Cabrera admits that "nobody wants to be in a jail" but rightly reminds "we have to hold these folks somewhere." The kids' area of the facility, he says, has "pretty wide open spaces" plus "TVs, recreation areas, [and] beds for them. If you have to be in a detention area, this is not a bad place," Cabrera notes. 

Despite these conditions, Cabrera says that during the Trump administration, "you had the congresspeople crying, saying that [border agents] were making people drink out of toilets and all that. I mean that just doesn't happen. People don't get abused in these places," he emphasizes. "Our agents take their job very seriously."

"But you always have somebody, whether it's Alyssa Milano or somebody coming in and saying how bad it is and it's a 'concentration camp' and all this nonsense," recalls Cabrera. "It's not like that. If people were allowed to see it, they would know that they're being fed a line of nonsense."

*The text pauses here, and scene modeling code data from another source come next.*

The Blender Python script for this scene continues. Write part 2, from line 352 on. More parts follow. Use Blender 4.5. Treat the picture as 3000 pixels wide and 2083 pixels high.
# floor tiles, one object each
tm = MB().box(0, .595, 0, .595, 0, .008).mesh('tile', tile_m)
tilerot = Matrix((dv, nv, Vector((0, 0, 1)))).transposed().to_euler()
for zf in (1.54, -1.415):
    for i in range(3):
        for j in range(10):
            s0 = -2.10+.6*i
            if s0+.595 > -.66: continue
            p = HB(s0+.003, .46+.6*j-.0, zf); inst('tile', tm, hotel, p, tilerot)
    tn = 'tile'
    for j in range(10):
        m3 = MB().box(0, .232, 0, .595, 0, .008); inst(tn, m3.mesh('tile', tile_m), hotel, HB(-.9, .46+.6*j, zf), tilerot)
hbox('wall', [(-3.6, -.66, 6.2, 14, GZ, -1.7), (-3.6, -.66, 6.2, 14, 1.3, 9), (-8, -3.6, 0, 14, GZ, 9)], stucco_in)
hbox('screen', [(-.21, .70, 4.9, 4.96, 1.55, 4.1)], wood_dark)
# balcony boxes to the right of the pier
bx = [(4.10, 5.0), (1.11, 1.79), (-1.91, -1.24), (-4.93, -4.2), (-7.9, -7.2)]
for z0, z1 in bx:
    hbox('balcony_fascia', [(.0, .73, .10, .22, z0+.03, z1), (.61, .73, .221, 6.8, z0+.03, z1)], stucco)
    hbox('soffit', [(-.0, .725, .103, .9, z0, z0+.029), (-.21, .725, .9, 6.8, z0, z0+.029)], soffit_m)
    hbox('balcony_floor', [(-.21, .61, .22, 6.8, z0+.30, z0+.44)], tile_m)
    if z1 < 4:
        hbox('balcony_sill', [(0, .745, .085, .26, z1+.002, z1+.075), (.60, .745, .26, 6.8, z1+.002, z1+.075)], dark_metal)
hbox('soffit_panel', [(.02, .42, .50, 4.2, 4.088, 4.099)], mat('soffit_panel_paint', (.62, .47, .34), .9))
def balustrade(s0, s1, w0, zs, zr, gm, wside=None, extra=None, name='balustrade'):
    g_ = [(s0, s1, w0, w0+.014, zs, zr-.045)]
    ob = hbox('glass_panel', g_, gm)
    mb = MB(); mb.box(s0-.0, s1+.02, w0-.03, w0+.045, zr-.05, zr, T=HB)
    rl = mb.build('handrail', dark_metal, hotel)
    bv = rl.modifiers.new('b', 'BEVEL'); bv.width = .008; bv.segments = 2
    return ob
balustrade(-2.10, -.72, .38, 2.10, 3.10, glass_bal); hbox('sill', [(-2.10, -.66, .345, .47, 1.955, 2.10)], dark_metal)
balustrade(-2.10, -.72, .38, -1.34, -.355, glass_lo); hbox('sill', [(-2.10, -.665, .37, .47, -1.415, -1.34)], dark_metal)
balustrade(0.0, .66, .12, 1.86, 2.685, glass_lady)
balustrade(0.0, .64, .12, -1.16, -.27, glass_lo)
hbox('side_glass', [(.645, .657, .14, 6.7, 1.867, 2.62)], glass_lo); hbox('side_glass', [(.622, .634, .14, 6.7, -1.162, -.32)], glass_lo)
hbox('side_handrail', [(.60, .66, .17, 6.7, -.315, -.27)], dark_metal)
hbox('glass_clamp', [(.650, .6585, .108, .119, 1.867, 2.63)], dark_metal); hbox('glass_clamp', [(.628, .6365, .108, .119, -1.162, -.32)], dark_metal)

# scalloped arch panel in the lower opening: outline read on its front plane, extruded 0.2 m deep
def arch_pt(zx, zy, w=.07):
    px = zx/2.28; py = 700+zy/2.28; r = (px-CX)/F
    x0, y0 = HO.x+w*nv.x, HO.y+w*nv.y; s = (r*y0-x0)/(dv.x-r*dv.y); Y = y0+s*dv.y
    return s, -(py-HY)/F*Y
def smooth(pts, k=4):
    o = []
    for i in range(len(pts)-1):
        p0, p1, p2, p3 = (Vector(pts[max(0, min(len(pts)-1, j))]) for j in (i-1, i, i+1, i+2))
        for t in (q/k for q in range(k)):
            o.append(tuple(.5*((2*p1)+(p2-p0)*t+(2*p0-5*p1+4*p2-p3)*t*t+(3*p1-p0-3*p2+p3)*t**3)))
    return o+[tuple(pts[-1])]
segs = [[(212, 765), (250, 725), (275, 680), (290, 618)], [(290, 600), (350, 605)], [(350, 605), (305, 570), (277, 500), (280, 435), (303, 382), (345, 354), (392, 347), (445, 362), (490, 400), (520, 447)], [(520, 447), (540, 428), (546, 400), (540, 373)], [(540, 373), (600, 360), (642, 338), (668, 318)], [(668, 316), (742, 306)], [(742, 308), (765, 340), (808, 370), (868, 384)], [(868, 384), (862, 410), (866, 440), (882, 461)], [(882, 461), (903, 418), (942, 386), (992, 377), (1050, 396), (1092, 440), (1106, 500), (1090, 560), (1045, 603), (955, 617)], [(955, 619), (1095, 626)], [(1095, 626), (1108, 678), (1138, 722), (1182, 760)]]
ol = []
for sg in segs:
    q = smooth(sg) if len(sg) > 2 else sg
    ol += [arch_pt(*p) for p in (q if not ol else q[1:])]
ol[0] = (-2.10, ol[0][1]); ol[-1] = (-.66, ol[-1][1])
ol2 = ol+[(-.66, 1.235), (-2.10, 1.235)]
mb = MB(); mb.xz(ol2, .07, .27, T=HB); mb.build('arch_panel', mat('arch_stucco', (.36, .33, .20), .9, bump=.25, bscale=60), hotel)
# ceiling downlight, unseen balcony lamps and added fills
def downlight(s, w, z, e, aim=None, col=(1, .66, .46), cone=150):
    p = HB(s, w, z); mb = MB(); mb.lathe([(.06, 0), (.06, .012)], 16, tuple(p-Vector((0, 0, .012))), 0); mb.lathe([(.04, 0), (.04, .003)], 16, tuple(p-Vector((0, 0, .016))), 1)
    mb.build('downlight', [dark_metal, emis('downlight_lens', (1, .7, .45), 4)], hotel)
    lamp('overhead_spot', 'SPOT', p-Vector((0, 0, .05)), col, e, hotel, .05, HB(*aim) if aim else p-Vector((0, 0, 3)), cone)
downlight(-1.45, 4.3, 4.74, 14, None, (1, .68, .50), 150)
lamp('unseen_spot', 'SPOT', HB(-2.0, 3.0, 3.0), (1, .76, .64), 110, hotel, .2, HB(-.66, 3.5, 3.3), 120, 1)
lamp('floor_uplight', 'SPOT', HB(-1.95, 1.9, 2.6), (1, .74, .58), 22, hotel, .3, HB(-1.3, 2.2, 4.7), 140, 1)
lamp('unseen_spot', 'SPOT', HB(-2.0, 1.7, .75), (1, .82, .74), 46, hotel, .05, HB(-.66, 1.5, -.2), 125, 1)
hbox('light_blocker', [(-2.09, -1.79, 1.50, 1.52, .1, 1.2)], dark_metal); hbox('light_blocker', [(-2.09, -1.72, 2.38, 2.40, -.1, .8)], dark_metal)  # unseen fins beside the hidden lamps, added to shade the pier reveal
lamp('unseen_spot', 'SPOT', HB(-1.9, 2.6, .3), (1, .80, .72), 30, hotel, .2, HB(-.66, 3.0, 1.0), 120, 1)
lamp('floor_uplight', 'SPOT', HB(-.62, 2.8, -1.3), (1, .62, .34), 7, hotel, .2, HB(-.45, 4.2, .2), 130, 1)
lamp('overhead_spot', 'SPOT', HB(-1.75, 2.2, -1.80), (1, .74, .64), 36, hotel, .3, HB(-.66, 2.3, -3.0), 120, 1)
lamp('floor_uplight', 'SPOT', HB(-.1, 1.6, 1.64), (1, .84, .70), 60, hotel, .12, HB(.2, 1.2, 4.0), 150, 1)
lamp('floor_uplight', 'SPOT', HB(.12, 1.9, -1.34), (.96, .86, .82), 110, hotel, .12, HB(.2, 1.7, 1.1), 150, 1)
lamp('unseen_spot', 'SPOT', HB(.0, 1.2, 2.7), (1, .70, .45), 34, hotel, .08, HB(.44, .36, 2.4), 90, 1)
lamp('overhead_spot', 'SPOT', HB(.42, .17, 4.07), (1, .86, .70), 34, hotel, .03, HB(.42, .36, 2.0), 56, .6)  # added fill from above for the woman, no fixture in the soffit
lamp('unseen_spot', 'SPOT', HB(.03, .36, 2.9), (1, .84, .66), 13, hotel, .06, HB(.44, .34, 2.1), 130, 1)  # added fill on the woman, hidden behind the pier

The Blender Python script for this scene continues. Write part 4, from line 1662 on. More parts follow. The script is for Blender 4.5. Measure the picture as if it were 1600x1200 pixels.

After a few days at the McAllen CPC, Border Patrol transfers illegal immigrants to the Department of Health and Human Services' (HHS) Refugee Resettlement Office (RRO). "Sometimes," Cabrera adds, illegal immigrants are sent from the CPC to "other states" or "released to the custody of a parent or a chaperone who will take them to whichever part of the country that their family's from."